Mosley was to spend his time in splendid isolation reading up on the great civilisations of ancient antiquity, pruning the roses and refusing requests to meet other imprisoned B.U.F members. His wife, Diana, remained unrepentant however and railed at the woeful treatment meted out to such a great man. 
 
In November 1943, they were released into house arrest and went to live with their slightly embarrassed relatives. 
 
Following the end of the war Mosley became the focus of constant media attention and any thoughts of a quiet retirement were dashed by his still overweening ambition. He could not stay away from politics for very long and he formed the Union Movement to campaign for a single unified European State. But by now he was more pitied and the subject of ridicule than he was either feared or hated. Few people any longer took him seriously and in any case his meetings were invariably interrupted and would end in chaos with Mosley being dragged from the podium and ushered away for his own safety. In 1951 he left England for France with the words: “You cannot clear up a dung-heap from underneath it.” 
 
In exile he blamed the Jews for both the war and the ruin of his own political career. He was to spend the rest of his life campaigning against immigration and every time it became a hot political issue he would turn up like the proverbial bad penny. 
 
In the wake of the Notting Hill Race Riots, he stood for Parliament in the General Election and lost his deposit. He claimed that the election had been rigged and took those responsible for the count to Court and lost there to. 
 
In 1966, he returned to stand for the seat of Shoreditch and fared even worse gaining less than 4% of the vote. 
 
The simple fact was that he was yesterday’s man.

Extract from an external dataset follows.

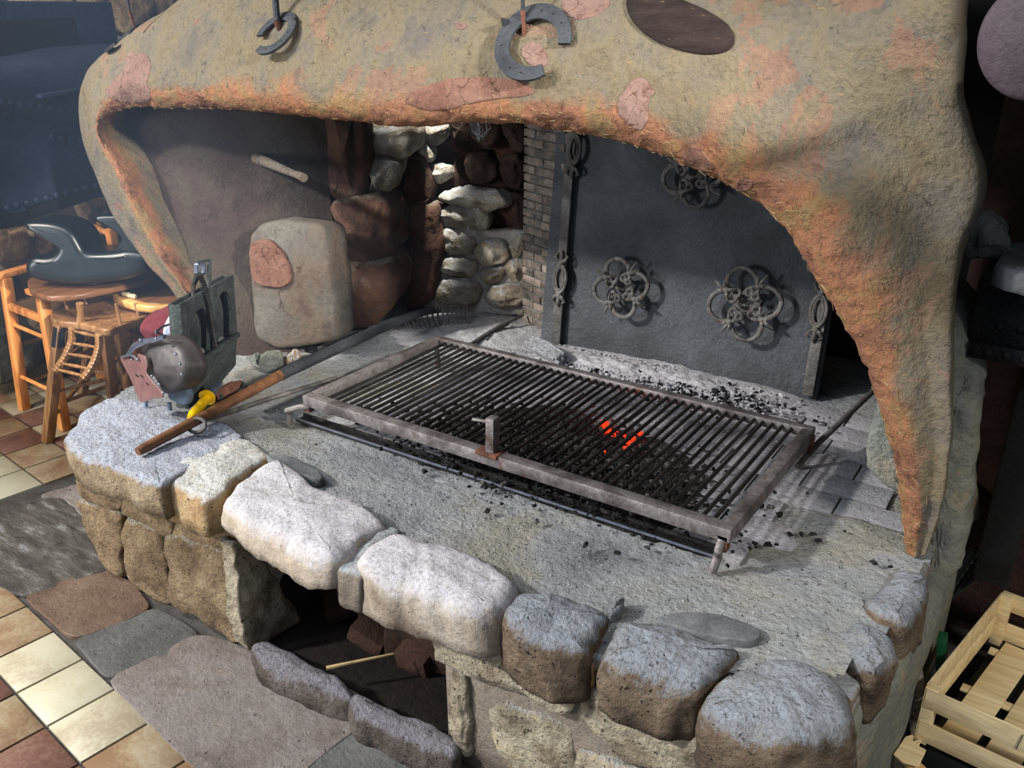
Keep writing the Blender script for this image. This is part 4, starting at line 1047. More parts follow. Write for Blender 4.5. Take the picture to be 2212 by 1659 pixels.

The man who had once aspired to be Britain’s Fuhrer was by now a marginalised figure, a maverick politician without a cause any longer worth fighting for. 
 
Sir Oswald Ernald Mosley, 6th Baronet Ancoats, who had been ill for some time died at Orsay near Paris on 3 December 1980, aged 84. 
 
In their obituaries the British press for the most part eulogised him as a visionary and one of the outstanding politicians of his generation, a lost leader in fact - how Sir Oswald would have enjoyed that.